Alasan Menkeu Perbarui Aturan Terkait Tarif PNBP
- ANTARA FOTO/Sigid Kurniawan
VIVA – Pemerintah kembali memperbarui regulasi Penerimaan Negara Bukan Pajak atau PNBP melalui revisi Undang-undang Nomor 20 tahun 1997 yang telah berlaku selama kurang lebih 21 tahun.
Menteri Keuangan Sri Mulyani Indrawati mengatakan, UU PNBP yang lama ini memberikan kontribusi dalam pembangunan nasional, baik dalam fungsi anggaran dan regulasi. Namun, ada beberapa permasalahan dan tantangan, serta perlunya penyesuaian terhadap kondisi saat ini untuk pengelolaan PNBP.
“Peranan dari PNBP, makin hari makin penting, karena banyak sekali memiliki dimensi tidak hanya dari sisi penerimaan negara, tetapi juga dari sisi ekonomi sosial dan bahkan politik,” ujar Sri di kantornya, Jumat 27 Juli 2018.
Karena itu, lanjut dia, pemerintah berinisiatif untuk merevisi undang-undang tersebut.
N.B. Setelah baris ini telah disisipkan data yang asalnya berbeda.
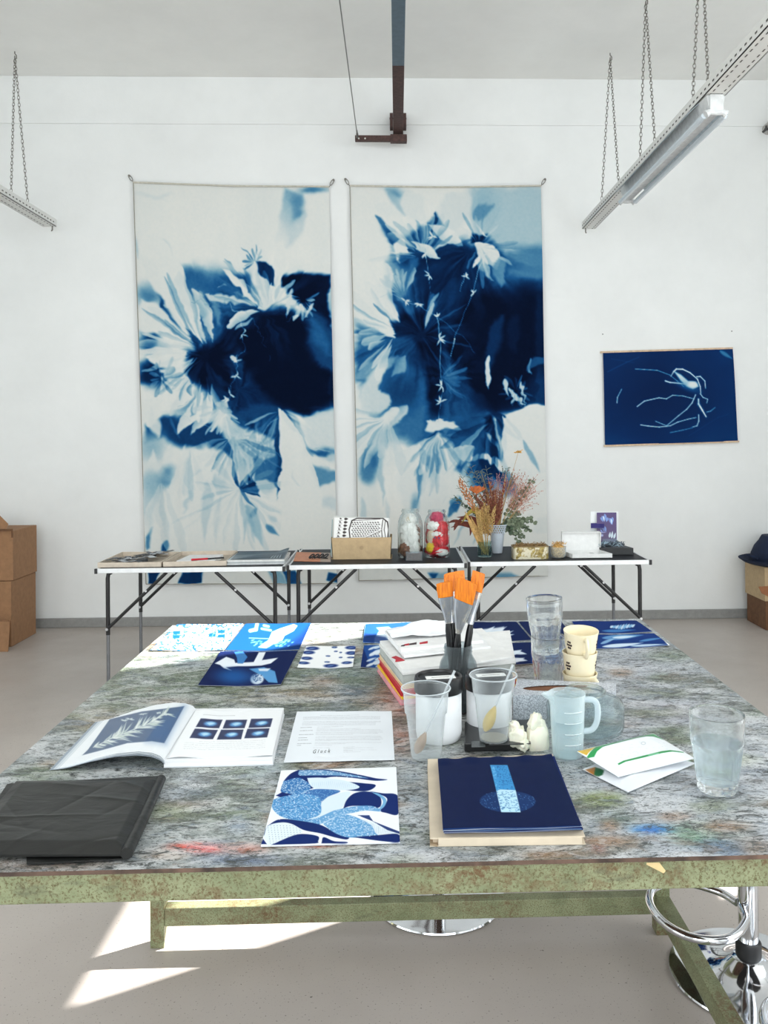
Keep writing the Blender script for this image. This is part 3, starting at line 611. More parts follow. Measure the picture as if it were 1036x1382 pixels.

Selain itu, undang-undang ini juga dinilai banyak yang bertentangan dengan Undang-undang Keuangan Negara.
"Ada kesulitan dari sisi konsistensinya antara Undang-undang PNBP, dengan Undang-undang Keuangan Negara yang merupakan undang-undang induk di dalam pengelolaan keuangan negara," ujarnya.
Adapun beberapa penyempurnaan pokok yang akan memberikan keuntungan dalam Rancangan Undang-Undang Penerimaan Negara Bukan Pajak (RUU PNBP) adalah pengelompokkan objek, pengaturan tarif, tata kelola, pengawasan, dan hak wajib bayar.
“Pertama, objek PNBP dikelompokkan dalam enam klaster, yaitu pemanfaatan sumber daya alam, pelayanan, pengelolaan kekayaan negara dipisahkan, pengelolaan barang milik negara, pengelolaan dana, dan hak negara lainnya,” ungkapnya.
Menurut dia, pengelompokan tersebut dapat digunakan sebagai pedoman untuk menetapkan jenis dan tarif PNBP guna mengoptimalkan penerimaan negara yang berasal dari PNBP dengan tetap memperhatikan karakteristik masing-masing objek PNBP, prinsip keadilan, dan menjaga kualitas layanan pada masyarakat.
Selanjutnya, dalam aturan baru tersebut juga memuat pengaturan tarif PNBP dengan mempertimbangkan dampak pengenaan tarif terhadap masyarakat, dunia usaha, pelestarian alam dan lingkungan, sosial budaya, serta aspek keadilan, termasuk penguatan landasan hukum.
“Pemerintah menjadi punya landasan hukum untuk memberikan tarif 0 persen PNBP untuk kondisi tertentu,” jelas dia.
Adapun pengenaan tarif 0 persen dalam PNBP dalam peraturan baru tersebut diberikan untuk masyarakat tidak mampu, pelajar ataupun mahasiswa, penyelenggaraan kegiatan sosial, UMKM, kegiatan keagamaan, kegiatan kenegaraan, dan keadaan di luar kemampuan Wajib Bayar atau kondisi kahar.
Di samping itu, lanjutnya, penetapan jenis dan tarif PNBP memungkinkan dilakukan dengan Peraturan Menteri Keuangan. "Khususnya untuk tarif atas layanan PNBP yang bersifat dinamis, dalam rangka menjaga kualitas pelayanan dan untuk percepatan penyesuaian terhadap nilai wajar dan harga pasar," kata dia.
Revisi peraturan baru tersebut juga memuat penyempurnaan tata kelola PNBP antara lain untuk pengaturan kewajiban Instansi Pengelola PNBP untuk melakukan verifikasi dan pengelolaan piutang, serta pemanfaatan teknologi dalam rangka pengelolaan PNBP untuk peningkatan layanan dan efisiensi.
Hal lain yang diatur dalam revisi UU PNBP adalah penguatan fungsi pengawasan yang dilaksanakan dengan melibatkan aparat pengawas internal pemerintah, sehingga dapat meminimalkan pelanggaran atas keterlambatan atau tidak disetomya PNBP ke kas negara.